The Settlement provides for a settlement fund of $10.75 million for the class of GFI stockholders in the Delaware Case. The Settlement also provides for payment of attorneys’ fees and costs to plaintiffs’ counsel in an amount to be established by negotiation, mediation or a fee application to the Court. The final Settlement will also require approval of the Court, with funds to be paid to the settlement fund after such date and not before September 30, 2015. The Settlement, once approved, will resolve fully and finally all of the matters pending in Delaware relating to the actions of the former GFI officers, former GFI Board of Directors and former GFI Special Committee in connection with the BGC tender offer and acquisition of GFI.

In connection with the Settlement, Messrs. Gooch and Heffron, JPI, BGC and GFI have entered into a separate agreement providing for certain matters relating to the merger of BGC and GFI and allocating certain responsibilities and advancing certain payments (the “Settlement Letter”). In addition, in the MOU, CME has agreed to terminate the restriction prohibiting Messrs. Gooch and Heffron, JPI and certain other stockholders and affiliates of GFI from supporting the Back-End Mergers (as defined below) or similar transactions until January 30, 2016 (the “Waiver”), which was set forth in the Support Agreement, dated as of July 30, 2014, by and among the CME, JPI and affiliated entities, Messrs. Gooch and Heffron and another former GFI officer.

Accordingly, the parties to the Settlement Letter have agreed that on December 21, 2015, BGC, GFI, JPI and certain affiliates shall enter into the merger agreements providing for merger transactions (the “Back-End Mergers”) as required in the Tender Offer Agreement by and among BGC, GFI and BGC Partners, L.P. dated as of February 19, 2015. BGC expects the Back-End Mergers to be completed no later than January 29, 2016. In consideration of the Waiver and JPI’s agreement to complete the Back-End Mergers in early 2016, BGC will advance to JPI $10.75 million of the previously agreed upon and disclosed merger consideration to which JPI is entitled in the Back-End Mergers, which JPI will contribute to the settlement fund. The Settlement Letter also includes the following agreements: (i) payment of the plaintiffs’ attorneys’ fees and costs in the Delaware Case first from insurance proceeds, with any excess to be paid by Messrs. Gooch and Heffron; (ii) indemnification by Messrs.
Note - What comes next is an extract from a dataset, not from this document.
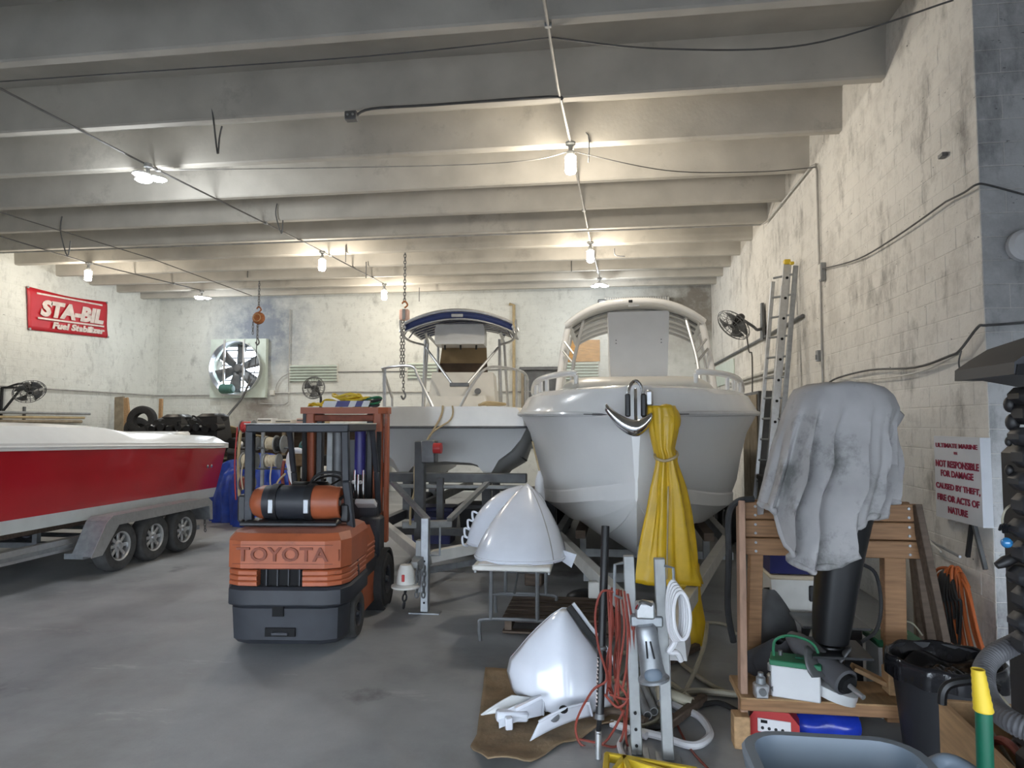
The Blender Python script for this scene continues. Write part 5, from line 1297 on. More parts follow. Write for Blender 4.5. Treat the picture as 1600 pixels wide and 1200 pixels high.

Gooch and Heffron with respect to liabilities and expenses in the Delaware Case and other cases related to breach of fiduciary duty or other causes of action, the CME Merger Agreement, insurance claims and the tender offer to the extent not covered by insurance; and (iii) indemnification by Mr. Gooch with respect to liabilities and expenses in connection with the remaining New York class action case that are not otherwise covered by insurance.


The JPI advance of the merger consideration will be deducted from the merger consideration payable to it upon completion of the Back-End Mergers, bear interest at the rate of 5.375% per annum and be secured by 2 million shares of GFI common stock owned by JPI. If insurance proceeds are insufficient, amounts advanced to Messrs. Gooch and Heffron, if any, would be deducted from any payment to which they may be entitled under their non-competition and distributable earnings bonus award agreements with BGC (the “DE Agreements”), which they entered into in connection with the tender offer, so long as they are eligible for payments under their respective DE Agreements.


SIGNATURES

Pursuant to the requirements of the Securities Exchange Act of 1934, the registrant has duly caused this report to be signed on its behalf by the undersigned hereunto duly authorized.

 

    BGC PARTNERS, INC.
Date: August 28, 2015     By:  

/s/ Howard W. Lutnick

    Name:   Howard W. Lutnick
    Title:   Chief Executive Officer

[Signature Page to Form 8-K, dated August 28, 2015, regarding a settlement agreement.]